DETROIT -

Calling Ndamukong Suh.

No answer, no problem.

Suh, in the final year of his rookie contract, was a no-show at the Lions' voluntary workouts this week.

Apparently, his teammates and coaches aren't mad.

Good.

After all, they are voluntary. Last time we looked that meant you can go if you want to. It wasn't mandatory that Suh showed up to Allen Park.

Some fans on sports-talk radio were upset, though. They thought Suh - who has missed these kinds of workouts in previous off-seasons - should be there, especially since the Lions failed to make the playoffs after a late-season collapse. Plus, the Lions have a new coach, Jim Caldwell. Caldwell, however, didn't make a stink.  

"It certainly didn't blindside," Caldwell said. "We certainly knew."
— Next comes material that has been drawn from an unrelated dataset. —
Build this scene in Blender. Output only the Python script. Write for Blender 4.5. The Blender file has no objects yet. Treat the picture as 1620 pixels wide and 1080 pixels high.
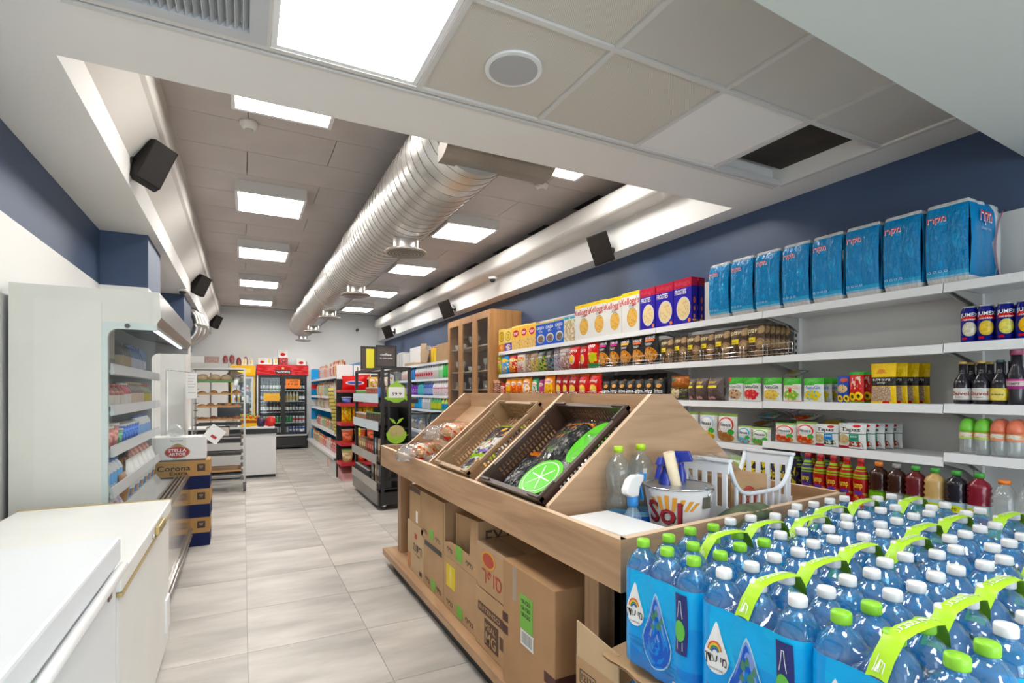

Caldwell went on to say that he's talked to Suh more than any other player on the team since he got the gig.

Aaron Changed America

Most can't honestly understand what a single home run meant 40 years ago this week.

After all, we have seen so much change since April 8, 1974.

Heck, we even have a sitting, two-term African American president.

If you think that was a pipedream in 1974, the same would was said about a black man having the most home runs in Major League Baseball history.

Not only was it the most prestigious honor in this country, it was something few could believe a black man would have ownership of, especially after being held back from competing until 1947.

First, Jackie Robinson broke down the color barrier. Then, it was Aaron, making the national pastime ours.

Today is the 40th anniversary of Aaron's 715th home run. Aaron's homer off of Dodgers' Al Downing at Atlanta-Fulton County Stadium broke Babe Ruth's long-standing record of 714 home runs.

It was a mark most thought would stand forever. After all, to that point, Ruth was considered the best player America had seen.

For Black America, it was a huge sense of pride. It was one of those moments when you knew where you were when you heard Aaron, a black man, was the MLB HR king.

So much so, that even Dusty Baker - who had a very good baseball career himself - calls it his greatest moment in his career.

And Baker was simply in the on-deck circle, watching Aaron hit that homer on that unforgettable night.

"People ask me, 'What was the highlight of your career?' That was it," Baker told the AP recently.

It was such a big deal that not all celebrated. In fact, Aaron was more relieved than happy.

He was put through hell, getting there. Some couldn't stomach the idea of a black man being The Man.

Aaron received racists hate mail and death threats. His college-age kids had security people watching over them during their dad's pursuit of a piece of American history.